I'm not at all sure that foxfire really wishes a realistic or non-dogmatic discussion related to the decline of the Republican party's standing and electoral chances, but that's what ought to filling these pages. Do you folks on the right here desire an open and honest appraisal or merely to fold yourselves into the comfort of self-certainty, avoiding reflection where it discomfits? I would advise you to begin from an hypothesis that some of your fundamental and cherished ideas are wrong or are unbalanced or are not so broadly shared as you have assumed or been told.
There's an obvious precedent here to help you pause and take a careful survey... if you hold that during the sixties the left in america (and elsewhere, for that matter) became too extreme in certain ideological positions and, in their arrogant self-certainty,
didn't even realize they had moved seriously beyond the citizens' consensus , then you have a good working model for what your present situation might well be. There are indications that such an awareness is dawning. Fox herself includes significant modern conservative voices within what she calls 'the radical right' and Asherman suggests that the party's problem (and the movement's problem) is that it has moved too far right.
I actually hope you guys take a while to figure this all out because the US needs time now to undo a lot that's been done and which has been seriously detrimental. I want you to continue to be too extreme (outside popular consensus) in your thinking and speech and acts for a while longer. And I'm confident you will be.

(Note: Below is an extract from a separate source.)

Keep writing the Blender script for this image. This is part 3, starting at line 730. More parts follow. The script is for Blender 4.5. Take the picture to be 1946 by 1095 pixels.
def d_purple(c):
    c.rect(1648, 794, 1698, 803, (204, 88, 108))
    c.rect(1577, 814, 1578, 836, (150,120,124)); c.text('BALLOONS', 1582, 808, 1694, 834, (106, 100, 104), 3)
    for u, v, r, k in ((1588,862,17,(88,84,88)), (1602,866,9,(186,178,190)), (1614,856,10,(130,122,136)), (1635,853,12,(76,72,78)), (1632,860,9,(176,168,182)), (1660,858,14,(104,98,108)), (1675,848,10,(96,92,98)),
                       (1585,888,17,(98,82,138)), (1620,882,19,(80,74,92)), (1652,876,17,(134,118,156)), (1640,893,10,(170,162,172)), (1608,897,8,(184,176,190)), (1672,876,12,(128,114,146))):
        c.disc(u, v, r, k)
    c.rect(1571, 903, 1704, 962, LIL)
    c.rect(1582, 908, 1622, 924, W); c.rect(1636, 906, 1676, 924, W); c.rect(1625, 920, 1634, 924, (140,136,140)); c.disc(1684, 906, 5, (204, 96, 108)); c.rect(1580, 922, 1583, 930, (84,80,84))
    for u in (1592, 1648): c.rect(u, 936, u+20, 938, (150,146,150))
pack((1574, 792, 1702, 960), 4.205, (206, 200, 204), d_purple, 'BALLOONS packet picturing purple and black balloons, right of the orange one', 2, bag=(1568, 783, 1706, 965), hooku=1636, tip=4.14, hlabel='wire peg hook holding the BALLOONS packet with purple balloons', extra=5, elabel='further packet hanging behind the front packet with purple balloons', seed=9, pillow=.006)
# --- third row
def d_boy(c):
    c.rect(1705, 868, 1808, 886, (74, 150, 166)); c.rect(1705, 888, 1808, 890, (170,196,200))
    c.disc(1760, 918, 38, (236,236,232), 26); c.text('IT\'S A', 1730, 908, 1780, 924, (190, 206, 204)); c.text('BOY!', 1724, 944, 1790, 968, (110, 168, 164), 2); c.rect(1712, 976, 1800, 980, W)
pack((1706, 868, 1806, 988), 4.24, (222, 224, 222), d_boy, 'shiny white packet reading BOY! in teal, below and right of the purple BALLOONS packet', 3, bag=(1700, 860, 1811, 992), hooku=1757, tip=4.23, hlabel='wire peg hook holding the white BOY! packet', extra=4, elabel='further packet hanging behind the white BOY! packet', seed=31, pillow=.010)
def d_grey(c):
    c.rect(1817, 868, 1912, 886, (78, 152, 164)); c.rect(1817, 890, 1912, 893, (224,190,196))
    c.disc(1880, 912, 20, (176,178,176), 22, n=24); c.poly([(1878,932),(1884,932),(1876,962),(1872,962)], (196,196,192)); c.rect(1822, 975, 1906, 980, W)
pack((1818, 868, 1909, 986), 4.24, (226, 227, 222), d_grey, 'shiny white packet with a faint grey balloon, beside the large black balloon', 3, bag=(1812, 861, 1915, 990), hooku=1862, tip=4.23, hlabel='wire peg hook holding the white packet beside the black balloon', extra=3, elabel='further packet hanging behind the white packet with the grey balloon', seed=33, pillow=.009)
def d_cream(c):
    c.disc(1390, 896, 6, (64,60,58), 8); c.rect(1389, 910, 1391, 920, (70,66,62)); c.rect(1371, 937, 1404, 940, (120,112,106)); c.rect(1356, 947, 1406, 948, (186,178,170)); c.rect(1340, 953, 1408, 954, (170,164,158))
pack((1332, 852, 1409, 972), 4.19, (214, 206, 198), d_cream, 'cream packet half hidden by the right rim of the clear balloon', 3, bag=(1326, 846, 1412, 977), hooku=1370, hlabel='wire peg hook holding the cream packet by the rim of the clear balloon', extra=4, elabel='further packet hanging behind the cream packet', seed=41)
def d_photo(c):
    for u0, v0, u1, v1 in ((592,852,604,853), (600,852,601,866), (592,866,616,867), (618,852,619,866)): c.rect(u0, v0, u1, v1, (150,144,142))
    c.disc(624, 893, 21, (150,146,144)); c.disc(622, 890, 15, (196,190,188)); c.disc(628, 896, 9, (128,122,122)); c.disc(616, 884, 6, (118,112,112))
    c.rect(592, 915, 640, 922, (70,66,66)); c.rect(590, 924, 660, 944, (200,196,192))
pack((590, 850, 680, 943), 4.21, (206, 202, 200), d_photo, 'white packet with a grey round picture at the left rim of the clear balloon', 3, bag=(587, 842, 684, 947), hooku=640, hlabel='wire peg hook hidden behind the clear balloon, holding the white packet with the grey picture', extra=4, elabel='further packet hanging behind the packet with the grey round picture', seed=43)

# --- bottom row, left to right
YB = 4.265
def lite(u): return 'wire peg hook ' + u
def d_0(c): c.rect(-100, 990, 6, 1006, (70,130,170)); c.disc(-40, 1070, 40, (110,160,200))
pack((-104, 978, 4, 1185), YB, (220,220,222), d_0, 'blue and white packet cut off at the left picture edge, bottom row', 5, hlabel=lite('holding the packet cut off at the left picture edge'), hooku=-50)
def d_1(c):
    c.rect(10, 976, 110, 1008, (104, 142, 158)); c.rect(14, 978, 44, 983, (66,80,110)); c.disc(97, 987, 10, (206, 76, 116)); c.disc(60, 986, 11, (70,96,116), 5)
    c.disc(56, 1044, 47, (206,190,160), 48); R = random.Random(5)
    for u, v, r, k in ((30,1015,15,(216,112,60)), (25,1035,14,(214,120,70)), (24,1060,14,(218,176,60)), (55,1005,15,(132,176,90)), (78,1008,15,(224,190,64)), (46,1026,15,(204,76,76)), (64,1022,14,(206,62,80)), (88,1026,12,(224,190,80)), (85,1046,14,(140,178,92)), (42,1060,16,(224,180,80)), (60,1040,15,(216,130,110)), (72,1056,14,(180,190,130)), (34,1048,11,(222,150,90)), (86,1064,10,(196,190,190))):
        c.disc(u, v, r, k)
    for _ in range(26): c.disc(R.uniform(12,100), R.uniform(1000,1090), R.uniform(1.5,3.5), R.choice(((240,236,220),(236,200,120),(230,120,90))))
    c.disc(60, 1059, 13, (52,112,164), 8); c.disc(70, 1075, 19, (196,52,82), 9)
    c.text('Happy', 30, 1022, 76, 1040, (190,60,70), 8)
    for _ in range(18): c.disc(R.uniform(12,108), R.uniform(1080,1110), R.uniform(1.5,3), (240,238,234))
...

But sooner or later, it would be better if you got a hell of a lot smarter about all this because one-party-rule, by either side, isn't going to work if america wants to function as a real democracy. And that's the first thing you have to fully and honestly face, because you haven't been facing it at all, quite aside from predictable lip service to the theory of it.
Modern american movement conservatism holds,
as a fundamental premise (let's call it Premise One), that proper american values, traditions and political philosophy are understood and maintained ONLY within and by their own movement. If someone is outside the movement, he has it wrong as a simple matter of axiomatic truth. Conservatism = true Americanism whereas Non-Conservatism = the other, the wrong, the deluded, the unpatriotic, the traitorous, the perverse, the bad, the improper.
If you do not recognize that what I've just written is both highly accurate and seriously dangerous to democracy not to mention your own personal rationality, then you are a modern movement conservative and you are a species on the brink and deserving to be there.
Let's look at foxfires first post starting off this discussion.
Quote:It has been widely speculated that President Bush and the GOP fell into widespread disfavor and lost majority control of Congress when they abandoned basic conservative principles.
As I pointed out earlier that "widely speculated" is either misworded or it is guilty of precisely the sort of dogmatic myopia I've just been talking about. There is no speculation or argument of this sort arising anywhere at all outside of movement conservatism. Within the movement, it is widespread. And it is entirely predictable that it would be because of Premise One. The movement won't be in error or won't have it wrong. Because it is
True and Right. The only possible failures must arise from having fallen away from movement values, traditions and philosophy.
Quote:It is a given that most American liberals didn't like President Bush to begin with and didn't vote for Republicans for Congress either. Therefore, it can be concluded that the GOP lost power when it violated those issues most important to their base generally imbedded in an ideology known as modern Conservatism.
It took until the second paragraph for "liberal" to arrive. And arrive it must because it is the umbrella term used within the new conservative movement to scarlet letter "the other". Everything that is 'wrong' with america, everything which is non-american reflects some aspect of liberalism. But what's interesting in this paragraph is something else...the formulation that GOP losses in power have occured as a consequence of the GOP not being sufficiently aligned with conservative movement values, traditions and philosophies. There's no allowance possible that GOP losses might be a consequence of the movement itself. Further, there's the obviously foolish notion that the movement conservatives, by themselves, determine electoral results. Party strategists such as Rove do not suffer this delusion because they can't afford to.
Quote:As a replacement for the "Bush aftermath" thread which is drawing to a close, perhaps this thread could be a place where we could discuss where conservatives got it right, where we went wrong, what we need to do to regain the confidence of the Conservative base, and other GOP/Conservative issues.
I've just told you where you got and still get it wrong. You don't "need to regain the confidence of the Conservative base". You need to regain the confidence of everyone else and that can never happen while everyone else is guilty of improper or profane americanism.